Bea Van Buggenhout

Béatrice "Bea" Van Buggenhout of Béatrice Van Buggenhout-Wauters (1946-2002) was hoogleraar Sociaal Recht aan de Faculteit Rechtsgeleerdheid en Criminologische Wetenschappen van de Katholieke Universiteit Leuven.[1] Ze behoorde tot de eerste generatie vrouwelijke professoren aan die faculteit.[2] Haar interessegebieden waren o.a. het welzijnsrecht en aanvullende verzekeringen. Zij was ook kabinetschef van Minister van Welzijn en Gezin Wivina Demeester.[3]

Levensloop bewerken

Béatrice Van Buggenhout werd in 1946 geboren.

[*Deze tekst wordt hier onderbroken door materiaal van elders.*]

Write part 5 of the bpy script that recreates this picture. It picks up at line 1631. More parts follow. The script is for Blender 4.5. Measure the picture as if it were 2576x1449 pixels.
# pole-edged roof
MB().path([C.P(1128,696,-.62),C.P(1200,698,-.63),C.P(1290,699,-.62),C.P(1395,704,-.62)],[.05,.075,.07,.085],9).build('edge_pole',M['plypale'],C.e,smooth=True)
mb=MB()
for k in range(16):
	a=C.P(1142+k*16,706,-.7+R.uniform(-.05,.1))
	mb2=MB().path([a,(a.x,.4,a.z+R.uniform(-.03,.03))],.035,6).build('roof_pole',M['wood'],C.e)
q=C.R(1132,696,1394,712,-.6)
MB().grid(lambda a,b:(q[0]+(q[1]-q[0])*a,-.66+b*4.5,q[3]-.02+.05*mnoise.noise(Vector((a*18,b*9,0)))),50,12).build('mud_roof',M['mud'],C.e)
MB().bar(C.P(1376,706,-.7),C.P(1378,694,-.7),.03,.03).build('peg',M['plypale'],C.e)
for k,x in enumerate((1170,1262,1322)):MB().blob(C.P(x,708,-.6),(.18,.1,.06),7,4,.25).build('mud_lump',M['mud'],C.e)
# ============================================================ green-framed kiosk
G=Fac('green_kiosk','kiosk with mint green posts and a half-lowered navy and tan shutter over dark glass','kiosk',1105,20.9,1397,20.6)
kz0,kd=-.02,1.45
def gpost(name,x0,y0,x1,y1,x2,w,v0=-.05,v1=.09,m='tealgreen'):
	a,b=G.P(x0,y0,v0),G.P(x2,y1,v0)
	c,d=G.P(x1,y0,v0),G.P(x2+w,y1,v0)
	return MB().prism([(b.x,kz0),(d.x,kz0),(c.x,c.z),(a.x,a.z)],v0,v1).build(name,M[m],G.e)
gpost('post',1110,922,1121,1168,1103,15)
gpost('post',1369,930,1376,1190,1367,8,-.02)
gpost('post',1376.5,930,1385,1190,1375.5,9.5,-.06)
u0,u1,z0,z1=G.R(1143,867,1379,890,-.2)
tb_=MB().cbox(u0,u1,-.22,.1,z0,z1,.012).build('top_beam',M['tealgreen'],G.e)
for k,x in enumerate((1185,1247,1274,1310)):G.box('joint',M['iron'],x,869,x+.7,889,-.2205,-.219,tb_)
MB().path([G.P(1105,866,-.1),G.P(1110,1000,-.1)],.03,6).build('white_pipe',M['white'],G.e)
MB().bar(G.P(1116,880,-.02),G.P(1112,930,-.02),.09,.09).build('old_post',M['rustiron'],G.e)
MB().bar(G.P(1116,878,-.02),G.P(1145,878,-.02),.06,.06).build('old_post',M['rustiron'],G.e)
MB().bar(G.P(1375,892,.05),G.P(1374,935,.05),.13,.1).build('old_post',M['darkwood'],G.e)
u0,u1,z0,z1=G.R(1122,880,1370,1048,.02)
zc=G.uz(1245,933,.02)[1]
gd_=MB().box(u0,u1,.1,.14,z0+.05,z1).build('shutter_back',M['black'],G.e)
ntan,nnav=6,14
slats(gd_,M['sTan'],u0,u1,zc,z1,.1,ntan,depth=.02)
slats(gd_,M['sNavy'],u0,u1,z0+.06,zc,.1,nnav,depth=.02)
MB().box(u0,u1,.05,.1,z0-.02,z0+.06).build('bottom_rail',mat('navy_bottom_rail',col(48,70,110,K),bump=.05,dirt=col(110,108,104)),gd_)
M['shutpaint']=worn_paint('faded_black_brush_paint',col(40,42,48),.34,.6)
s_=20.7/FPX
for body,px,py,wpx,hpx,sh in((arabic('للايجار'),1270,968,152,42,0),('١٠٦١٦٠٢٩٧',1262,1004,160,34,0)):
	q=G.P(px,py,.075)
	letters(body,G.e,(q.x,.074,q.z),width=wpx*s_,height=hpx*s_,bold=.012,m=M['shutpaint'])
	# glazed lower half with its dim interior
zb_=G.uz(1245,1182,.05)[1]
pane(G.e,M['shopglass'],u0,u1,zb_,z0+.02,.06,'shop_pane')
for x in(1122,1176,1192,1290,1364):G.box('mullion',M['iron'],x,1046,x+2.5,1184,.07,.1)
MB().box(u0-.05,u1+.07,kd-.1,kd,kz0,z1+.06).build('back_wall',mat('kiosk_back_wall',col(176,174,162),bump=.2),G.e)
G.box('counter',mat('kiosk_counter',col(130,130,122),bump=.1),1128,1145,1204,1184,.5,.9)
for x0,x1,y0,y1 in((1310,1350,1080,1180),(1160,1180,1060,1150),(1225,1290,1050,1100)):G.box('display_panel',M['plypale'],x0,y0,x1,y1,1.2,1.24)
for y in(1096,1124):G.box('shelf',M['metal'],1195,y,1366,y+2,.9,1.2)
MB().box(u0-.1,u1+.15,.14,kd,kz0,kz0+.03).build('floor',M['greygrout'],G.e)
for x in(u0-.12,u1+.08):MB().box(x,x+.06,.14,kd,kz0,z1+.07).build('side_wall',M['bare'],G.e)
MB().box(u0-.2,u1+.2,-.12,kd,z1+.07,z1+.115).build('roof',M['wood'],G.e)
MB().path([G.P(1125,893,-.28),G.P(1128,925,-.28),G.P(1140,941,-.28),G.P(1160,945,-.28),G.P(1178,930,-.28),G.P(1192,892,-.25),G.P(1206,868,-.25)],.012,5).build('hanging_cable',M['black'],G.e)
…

Ze behaalde haar rechtendiploma met grootste onderscheiding aan de KU Leuven. Vervolgens verdedigde ze in 1975, onder begeleiding van professor Roger Dillemans, haar proefschrift tot het bekomen van de wetenschappelijke graad van doctor in de rechten over het juridisch statuut van minder-validen.[4] Daarna werd ze tot hoogleraar benoemd aan het Instituut Sociaal Recht van de KU Leuven. Ze was tevens adviseur voor rector André Oosterlinck en adviseerde over het gelijkekansenbeleid van de KU Leuven.[1][2]

Tijdens haar loopbaan bekleedde ze ook verschillende posities als beleidsadviseurs van CD&V-kabinetten, o.a. als kabinetschef van Minister van Welzijn & Gezin Wivina Demeester.[1] Ze heeft bijgedragen tot de ontwikkeling van verschillende wetten en regelgevingen, zoals het Vlaams Decreet over het vrijwilligerswerk en de Wet betreffende de Tegemoetkoming aan Gehandicapten.[3]

Béatrice van Buggenhout overleed in 2002 op 56-jarige leeftijd na een slepende ziekte.[1]